The end of an era as Merrydown stops the cider presses

Related tags Brand management

British drinks group Merrydown has come a long way since its
restructuring in 1998, in particular moving steadily into the adult
soft drink brand with its highly successful Shloer brand in a bid
to offset dwindling cider revenues. That process was continued last
week when the company finally decided to stop making cider at its
plant in Horam, bringing an end to nearly 60 years of production.

Merrydown, like its larger cider rival Bulmer, was badly hit by dwindling cider sales in the 1990s, coinciding, somewhat ironically, with the alcopop craze which Merrydown started with the launch of the Two Dogs brand. Repeated efforts to revitalise the cider market - in Bulmer's case both at home and abroad - ended in failure, and the Bulmer family was finally forced to sell the group to Scottish & Newcastle back in April 2003.

Merrydown, however, took a different route, bringing in a new management team, revamping its finances and taking the visionary decision to elevate one of its minor brands, Shloer, over its then core cider brands.

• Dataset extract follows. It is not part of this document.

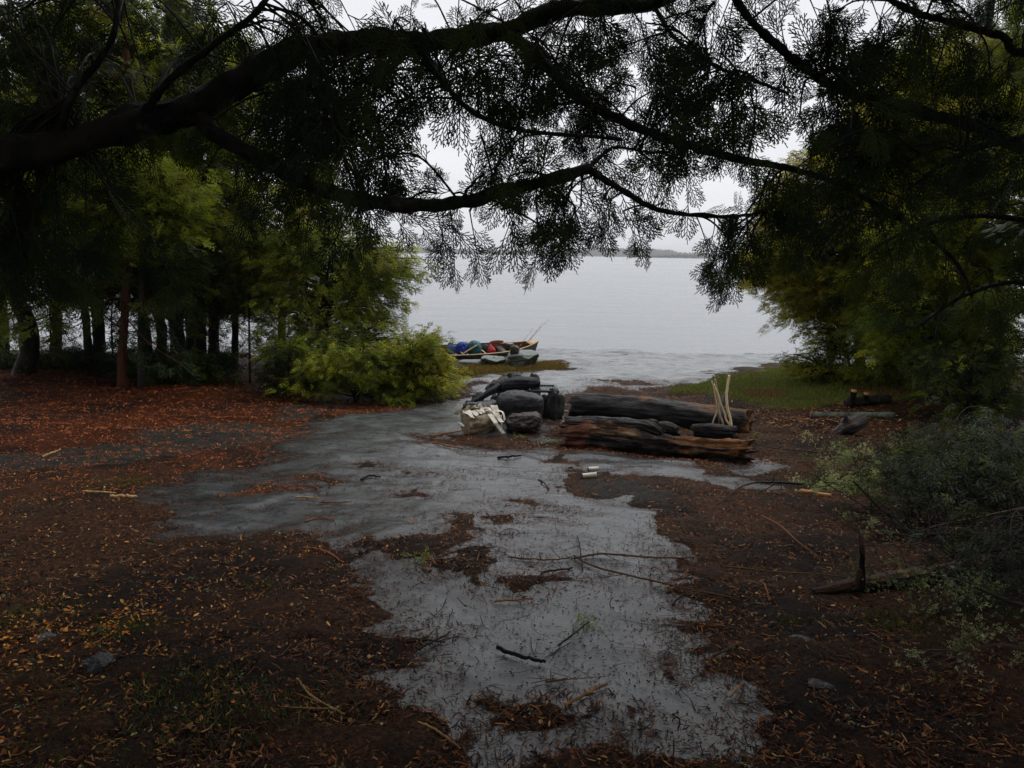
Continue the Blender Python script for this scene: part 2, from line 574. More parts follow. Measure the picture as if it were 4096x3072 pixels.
DK = [(.020, .034, .012), (.030, .046, .014), (.042, .056, .014), (.014, .026, .014)]
GR = [(.12, .16, .020), (.18, .22, .024), (.27, .29, .030), (.075, .105, .018)]
YG = [(.27, .27, .032), (.36, .34, .045), (.17, .19, .025), (.42, .38, .07)]
SPF, DENS, CLD = 1.45, 2.6, .30   # thinning of the near foliage

# ================================================================== THE SETTING
def gpoly(pts):
    return np.array([Gd(x, y)[:2] for x, y in pts])

def sdf(poly, x, y):
    """signed distance to a polygon in the ground plane, positive inside"""
    x = np.asarray(x, float).ravel(); y = np.asarray(y, float).ravel()
    best = np.full(x.shape, 1e9); ins = np.zeros(x.shape, bool)
    n = len(poly)
    for i in range(n):
        ax, ay = poly[i]; bx, by = poly[(i + 1) % n]
        ex, ey = bx - ax, by - ay
        t = np.clip(((x - ax) * ex + (y - ay) * ey) / (ex * ex + ey * ey + 1e-12), 0, 1)
        dx, dy = x - ax - ex * t, y - ay - ey * t
        best = np.minimum(best, dx * dx + dy * dy)
        c = ((ay > y) != (by > y)) & (x < ex * (y - ay) / (ey if abs(ey) > 1e-12 else 1e-12) + ax)
        ins ^= c
    return np.where(ins, 1, -1) * np.sqrt(best)

ROCK = [gpoly([(1060, 1657), (1040, 1630), (950, 1560), (885, 1500), (862, 1450), (905, 1440), (985, 1455), (960, 1400), (840, 1350),
               (780, 1290), (800, 1245), (740, 1190), (690, 1160), (540, 1150), (345, 1160), (330, 1060), (370, 1035), (450, 1015),
               (560, 1008), (620, 985), (640, 935), (700, 905), (850, 885), (950, 872), (1010, 855), (1000, 830), (1020, 817), (1100, 806),
               (1230, 800), (1226, 786), (1160, 778), (1090, 770), (1000, 765), (1000, 740), (1300, 735), (1760, 755), (1700, 768), (1640, 792),
               (1520, 820), (1430, 836), (1240, 842), (1215, 850), (1205, 905), (1215, 960), (1222, 1000), (1240, 1060), (1330, 1085),
               (1400, 1100), (1435, 1150), (1470, 1230), (1485, 1290), (1505, 1330), (1495, 1400), (1555, 1480), (1560, 1530), (1515, 1600), (1430, 1657)]),
        gpoly([(1228, 972), (1330, 975), (1480, 992), (1600, 1032), (1622, 1050), (1560, 1056), (1400, 1032), (1300, 1012), (1240, 990)]),
        gpoly([(1560, 990), (1640, 975), (1690, 1008), (1650, 1036), (1570, 1012)])]
BARE = [gpoly([(-60, 985), (200, 968), (380, 958), (430, 978), (300, 1000), (100, 1012), (-60, 1020)]),
        gpoly([(280, 938), (420, 915), (600, 925), (640, 950), (500, 968), (330, 962)]),
        gpoly([(1240, 1037), (1340, 1032), (1450, 1060), (1430, 1085), (1330, 1082), (1250, 1060)]),
        gpoly([(600, 880), (700, 868), (760, 880), (660, 905), (600, 915)])]
ISL = [(600, 1065, 88, 14), (1130, 1095, 60, 8), (1000, 1135, 26, 18), (1135, 1130, 50, 8), (905, 1178, 72, 16), (925, 1232, 50, 24), (925, 1205, 20, 14),
       (1185, 1262, 60, 16), (1090, 1545, 75, 16), (1160, 1590, 60, 20), (985, 1235, 30, 20), (480, 1075, 30, 6), (870, 1020, 60, 5), (640, 1035, 60, 6),
       (905, 1075, 36, 6), (1290, 870, 60, 10), (1360, 828, 50, 4), (1060, 955, 130, 14), (1120, 1240, 30, 8), (760, 1175, 40, 8)]
ISLG = []
for (x, y, rx, ry) in ISL:
    c = Gd(x, y); a = Gd(x + rx, y); b = Gd(x, y - ry); b2 = Gd(x, y + ry)
    ISLG.append((c[0], c[1], abs(a[0] - c[0]), max(.05, (b[1] - b2[1]) / 2)))
GRASS_R = gpoly([(1440, 838), (1530, 822), (1600, 812), (1690, 792), (1760, 795), (1930, 812), (2010, 845), (1900, 868), (1760, 880), (1680, 885), (1600, 866), (1480, 852)])
GRASS_C = gpoly([(960, 800), (1010, 790), (1090, 782), (1160, 784), (1228, 788), (1222, 798), (1120, 803), (1010, 816), (960, 822)])

def rockval(x, y):
    x = np.asarray(x, float).ravel(); y = np.asarray(y, float).ravel()
    sc = .5 + .05 * y
    wa = .10 + .012 * np.abs(y)
    x0_, y0_ = x, y
    x = x + wa * fbm(x0_ * 1.5, y0_ * 1.5, octs=4, seed=81); y = y + wa * fbm(x0_ * 1.5 + 7, y0_ * 1.5, octs=4, seed=83)
    r = np.full(x.shape, -9.)
    for p in ROCK: r = np.maximum(r, sdf(p, x, y) / sc)
    for cx, cy, rx, ry in ISLG:
        q = np.sqrt(((x - cx) / rx) ** 2 + ((y - cy) / ry) ** 2)
        r = np.minimum(r, (q - 1) * min(rx, ry) / sc * 1.1)
    # everything beside the water is bare rock
    r = np.maximum(r, (y - 21.8 - .6 * vnoise(x * .4, y * 0, seed=5)) * .5)
    r = r + .17 * fbm(x * 2.2, y * 2.2, octs=5, seed=21, gain=.72)
    return r
def bareval(x, y):
    r = np.full(np.asarray(x).ravel().shape, -9.)
    for p in BARE: r = np.maximum(r, sdf(p, x, y) / (.5 + .05 * np.asarray(y).ravel()))
    return r + .10 * fbm(np.asarray(x).ravel() * 1.8, np.asarray(y).ravel() * 1.8, octs=5, seed=31)
def grassval(x, y):
    x = np.asarray(x, float).ravel(); y = np.asarray(y, float).ravel()
    return np.maximum(sdf(GRASS_R, x, y), sdf(GRASS_C, x, y)) + .18 * fbm(x * 1.5, y * 1.5, octs=4, seed=41)

def build_ground():
    ys = np.concatenate([np.linspace(-12, 1.2, 26)[:-1], 1.2 * np.exp(np.linspace(0, math.log(34 / 1.2), 640))])
    s = np.linspace(-1, 1, 760)
    wd = np.maximum(4.5, 1.35 * ys + 3)
    X = wd[:, None] * s[None] + (46 - wd)[:, None] * np.sign(s)[None] * np.abs(s)[None] ** 13
    Y = np.repeat(ys[:, None], len(s), 1)
    Z = H(X, Y)
    rv = rockval(X, Y).reshape(X.shape); bv = bareval(X, Y).reshape(X.shape); gv = grassval(X, Y).reshape(X.shape)
    lit = np.clip(-rv * 6, 0, 1)
    det = np.clip(8 / (np.abs(Y) + 3), .15, 1)
    Z = Z + lit * (.012 + .010 * fbm(X * 9, Y * 9, octs=3, seed=51) * det)
    # slab steps and pocks of the bedrock, running across the view
    q = X * .25 + Y * 1.0 + .35 * fbm(X * .7, Y * .7, octs=3, seed=61)
    st = (q * 1.9) % 1.0
    Z = Z + (1 - lit) * np.clip(10 / (np.abs(Y) + .1), .3, 1) * (.016 * np.where(st < .12, st / .12, (1 - st) / .88) * (.5 + .5 * vnoise(X * .8, Y * .8, seed=63)) - .008 * np.clip(fbm(X * 5, Y * 7, octs=3, seed=66), 0, 1))
    n, m = X.shape
    V = np.stack([X, Y, Z], -1).reshape(-1, 3)
    i = np.arange(n - 1)[:, None] * m; j = np.arange(m - 1)[None]
    Q = np.stack([i + j, i + j + 1, i + m + j + 1, i + m + j], -1).reshape(-1, 4)
    k = NT('forest_floor_and_bedrock')
    co = k.coords()
    rk, ba, gr = k.attr('rock', 'Fac'), k.attr('bare', 'Fac'), k.attr('grassy', 'Fac')
    fine = k.noise(co, 55, 6, .75)
    med = k.noise(co, 7, 6, .65)
    big = k.noise(co, 1.3, 4, .6)
    stre = k.noise(k.coords((1.0, 3.2, 1)), 4, 8, .7, .8)
    # rock
    rc = k.ramp(stre, [(.30, (.017, .018, .020)), (.5, (.035, .037, .040)), (.72, (.068, .072, .077))])
    rc = k.mix(k.ramp(fine, [(.34, .6), (.46, 0)]), rc, (.022, .021, .021))
    rc = k.mix(k.ramp(big, [(.45, 0), (.7, .5)]), rc, (.040, .042, .043))
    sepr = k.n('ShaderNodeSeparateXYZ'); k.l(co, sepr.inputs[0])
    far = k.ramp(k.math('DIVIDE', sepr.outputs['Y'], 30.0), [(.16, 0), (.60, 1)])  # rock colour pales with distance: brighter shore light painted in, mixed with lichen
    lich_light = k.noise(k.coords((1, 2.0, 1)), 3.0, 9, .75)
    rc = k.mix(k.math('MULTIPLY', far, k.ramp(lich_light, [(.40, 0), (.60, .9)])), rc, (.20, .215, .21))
    # litter
    lc = k.ramp(k.noise(co, 42, 7, .85), [(.33, (.004, .003, .003)), (.46, (.024, .012, .007)), (.56, (.075, .032, .014)), (.70, (.17, .078, .034))])
    redz = k.ramp(k.math('ADD', k.math('DIVIDE', sepr.outputs['X'], -14.0), k.math('MULTIPLY', big, .5)), [(.35, 0), (.62, 1)])
    lred = k.ramp(k.noise(co, 30, 6, .8), [(.34, (.006, .003, .002)), (.5, (.040, .010, .004)), (.68, (.12, .033, .010))])
    yfar = k.ramp(k.math('DIVIDE', sepr.outputs['Y'], 10.0), [(.42, 0), (.70, 1)])
    lc = k.mix(k.math('MULTIPLY', redz, yfar), lc, lred)
    dark = k.ramp(k.noise(co, 1.0, 5, .6), [(.44, 0), (.58, .85)])
    lc = k.mix(dark, lc, (.009, .007, .006))
    # bare dark soil/rock patches
    bc = k.ramp(med, [(.3, (.014, .015, .013)), (.7, (.036, .038, .033))])
    gc = k.ramp(k.noise(co, 4, 6, .7), [(.35, (.05, .028, .012)), (.52, (.075, .075, .018)), (.7, (.06, .09, .02))])
    edge = k.math('MULTIPLY', k.math('SUBTRACT', k.noise(co, 16, 6, .75), .5), .16)
    fr = k.ramp(k.math('ADD', k.math('ADD', rk, edge), .5), [(.485, 0), (.515, 1)])
    fb = k.ramp(k.math('ADD', k.math('ADD', ba, edge), .5), [(.46, 0), (.56, .9)])
    fg = k.ramp(k.math('ADD', k.math('ADD', gr, k.math('MULTIPLY', edge, 3.0)), .5), [(.40, 0), (.62, .9)])
    c = k.mix(fb, lc, bc); c = k.mix(fg, c, gc); c = k.mix(fr, c, rc)
    film = k.math('ADD', k.math('MULTIPLY', rk, 1.6), k.math('MULTIPLY', k.math('SUBTRACT', k.noise(co, 3.2, 8, .75), .5), 2.2))
    ff = k.ramp(film, [(.08, .9), (.42, .38), (.85, 0)])
    c = k.mix(k.math('MULTIPLY', ff, fr), c, (.020, .014, .011))
    zr = k.n('ShaderNodeMapRange'); k.l(sepr.outputs['Z'], zr.inputs['Value']); zr.inputs['From Min'].default_value = -1.97; zr.inputs['From Max'].default_value = -1.76; zr.inputs['To Min'].default_value = .92; zr.inputs['To Max'].default_value = 0
    c = k.mix(zr.outputs['Result'], c, (.022, .022, .020))
    # crumbs of litter lying on the rock
    crumb = k.ramp(k.noise(co, 34, 5, .8), [(.66, 0), (.69, 1)])
    c = k.mix(k.math('MULTIPLY', crumb, .85), c, (.022, .011, .008))
    wet = k.noise(k.coords((1, 1.7, 1)), 2.2, 7, .7)
    rr = k.ramp(wet, [(.34, .16), (.5, .27), (.68, .46)])
    ro = k.mix(fr, (.62, .62, .62), rr)
    h = k.mix(fr, k.noise(co, 60, 5, .8), k.mix(.45, stre, fine))
    nb = k.bump(h, k.mix(fr, (.9, .9, .9), (.34, .34, .34)), .018)
    k.bsdf(c, ro, nb, k.mix(fr, (.05, .05, .05), (.62, .62, .62)))
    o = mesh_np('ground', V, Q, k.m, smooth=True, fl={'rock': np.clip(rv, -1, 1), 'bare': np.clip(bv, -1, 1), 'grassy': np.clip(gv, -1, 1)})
    tag(o, kind='structure')
build_ground()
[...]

While Merrydown's eponymous cider brands continued to struggle, despite a more up-market repositioning, Shloer went (and indeed still goes) from strength to strength, in turn prompting the latest decision to focus solely on brand marketing rather than production.

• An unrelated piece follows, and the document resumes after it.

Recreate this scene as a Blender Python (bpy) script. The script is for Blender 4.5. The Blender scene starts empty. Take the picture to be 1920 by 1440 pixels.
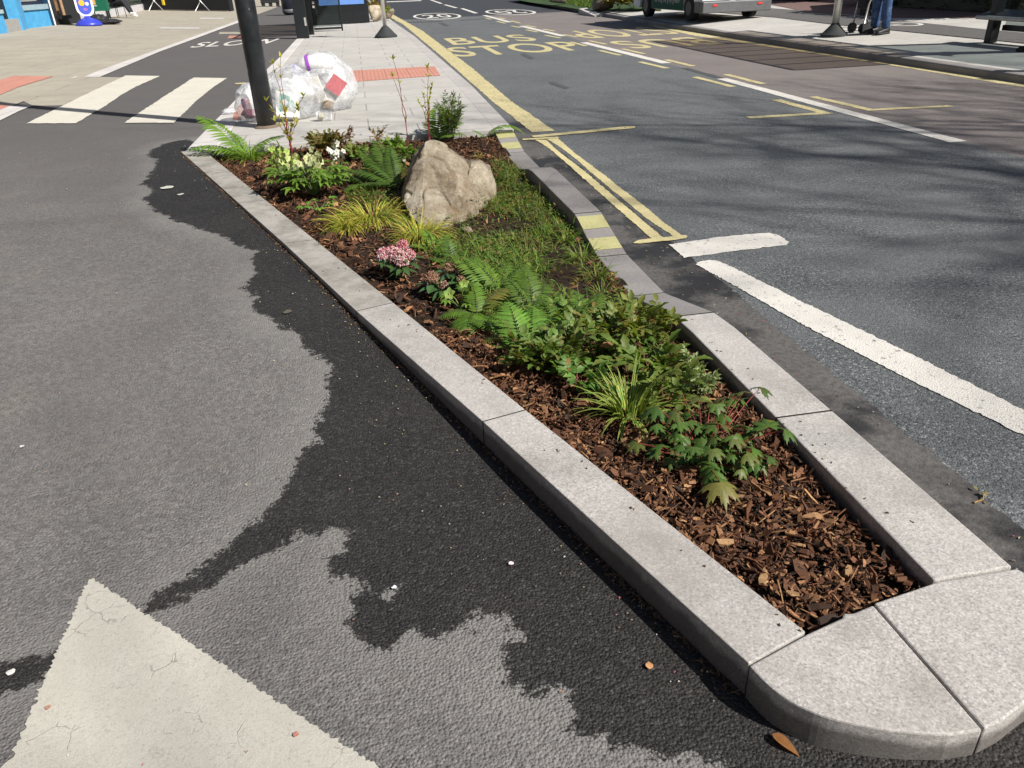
import bpy, bmesh, math, random
import numpy as np
from mathutils import Vector, Matrix, noise

random.seed(7)
RNG = np.random.default_rng(7)
SC = bpy.context.scene
COL = SC.collection
PI = math.pi

# ------------------------------------------------------------------ camera, sky, sun, exposure
CAM_H, CAM_F, CAM_PITCH, CAM_ROLL, CAM_YAW = 1.6, 1442.0, 28.095, -2.36, 9.39


def camera_axes():
    p, r, y = map(math.radians, (CAM_PITCH, CAM_ROLL, CAM_YAW))
    F = np.array([0, math.cos(p), -math.sin(p)])
    U = np.array([0, math.sin(p), math.cos(p)])
    R = np.array([1.0, 0, 0])
    R2 = math.cos(r) * R + math.sin(r) * U
    U2 = -math.sin(r) * R + math.cos(r) * U
    Z = np.array([[math.cos(y), math.sin(y), 0], [-math.sin(y), math.cos(y), 0], [0, 0, 1]])
    return Z @ R2, Z @ U2, Z @ F


AR, AU, AF = camera_axes()
cam_data = bpy.data.cameras.new('camera')
cam = bpy.data.objects.new('camera', cam_data)
COL.objects.link(cam)
cam.matrix_world = Matrix(((AR[0], AU[0], -AF[0], 0), (AR[1], AU[1], -AF[1], 0), (AR[2], AU[2], -AF[2], CAM_H), (0, 0, 0, 1)))
cam_data.sensor_width = 36.0
cam_data.lens = CAM_F / 1920 * 36.0
cam_data.clip_start = 0.02
cam_data.clip_end = 1000
SC.camera = cam

SUN_EL = math.radians(42)
SUN_AZ = math.radians(132)          # clockwise from +Y
sun_dir = Vector((math.sin(SUN_AZ) * math.cos(SUN_EL), math.cos(SUN_AZ) * math.cos(SUN_EL), math.sin(SUN_EL)))
world = bpy.data.worlds.new('World')
SC.world = world
world.use_nodes = True
wn = world.node_tree
sky = wn.nodes.new('ShaderNodeTexSky')
sky.sky_type = 'NISHITA'
sky.sun_disc = False
sky.sun_elevation = SUN_EL
sky.sun_rotation = SUN_AZ
sky.dust_density = 1.6
sky.ozone_density = 0.3
wn.links.new(sky.outputs[0], wn.nodes['Background'].inputs[0])
wn.nodes['Background'].inputs[1].default_value = 0.05
sun_data = bpy.data.lights.new('sun', 'SUN')
sun_data.energy = 4.9
sun_data.angle = math.radians(0.55)
sun_data.color = (1.0, 0.965, 0.905)
sun = bpy.data.objects.new('sun', sun_data)
COL.objects.link(sun)
sun.rotation_euler = sun_dir.to_track_quat('Z', 'Y').to_euler()
SC.view_settings.view_transform = 'Standard'
SC.view_settings.look = 'None'
SC.view_settings.exposure = 0.56
SC.view_settings.gamma = 1.0


# ------------------------------------------------------------------ places: a ray of the camera cut with the ground that is there
def ray(px, py):
    return AF * CAM_F + AR * (px - 960) + AU * (720 - py)


def at(px, py, z=0.0):
    d = ray(px, py)
    t = (z - CAM_H) / d[2]
    return Vector((d[0] * t, d[1] * t, z))


def aty(px, py, Y):
    d = ray(px, py)
    t = Y / d[1]
    return Vector((d[0] * t, Y, CAM_H + d[2] * t))


def sstep(a, b, x):
    t = min(1, max(0, (x - a) / (b - a)))
    return t * t * (3 - 2 * t)


def track_z(y):
    return 0.078 * sstep(2.0, 4.4, y) + 0.029 * sstep(4.4, 9.0, y)


def at_track(px, py):
    z = 0.0
    for _ in range(12):
        p = at(px, py, z)
        z = 0.5 * z + 0.5 * track_z(p.y)
    p = at(px, py, z)
    return Vector((p.x, p.y, track_z(p.y)))


LF_X, LF_S = -5.25, 0.04       # the left footway rises away from the cycle track


def left_z(x):
    return 0.11 + LF_S * max(0, LF_X - x)


def at_left(px, py):
    d = ray(px, py)
    # z = CAM_H + t*dz = .11 + S*(LF_X - t*dx)
    t = (0.11 + LF_S * LF_X - CAM_H) / (d[2] + LF_S * d[0])
    return Vector((d[0] * t, d[1] * t, CAM_H + d[2] * t))


RF_X, RF_S = 8.9, 0.05         # the right footway rises away from the road


def at_right(px, py):
    d = ray(px, py)
    t = (0.11 - RF_S * RF_X - CAM_H) / (d[2] - RF_S * d[0])
    return Vector((d[0] * t, d[1] * t, CAM_H + d[2] * t))


def right_z(x):
    return 0.11 + RF_S * max(0, x - RF_X)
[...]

"After extensive evaluation of the options we have concluded that to make best use of the group's resources and progress our successful brand management strategy, we should close the manufacturing site at Horam,"​ the company said in a statement last week. The closure will mean the loss of around 35 jobs and the transfer of production (of both Shloer and Merrydown) to contract manufacturers.

The closure will cost the company some £2.5 million, but this is likely to be more than offset by the proceeds of the sale of the Merrydown production site, located between Eastbourne and Tunbridge Wells in what is otherwise a decidedly rural part of south east England.

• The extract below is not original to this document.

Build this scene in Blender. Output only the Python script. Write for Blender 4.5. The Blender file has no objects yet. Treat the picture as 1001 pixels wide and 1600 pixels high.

"Given Merrydown's history in Horam this is a painful decision which has not been taken lightly but, in the final analysis, we believe this is the best use of assets and concentrates our resources on the strategy of managing our brands,"​ said Nigel Freer, Merrydown's chief executive.The company said that the move would lead to long-term gains in profitability, as it would mean greater production capacity - important for a company with such big plans for the Shloer brand, which already runs to several variants - and improved efficiencies.

The brand management strategy has certainly been shown to work, with Shloer sales ahead 30 per cent in the year to 31 March at £13.9 million and even cider sales improving thanks to a 10 per cent gain from the premium Vintage brand, its "best performance in years"​, according to Freer.

Most of the cash generated by the sale of the Horam plant will be returned to shareholders, the company said, but some of the proceeds will also be used to continue the good work in packaging design, marketing and product development which have helped the company to such a miraculous turnaround in the last six years.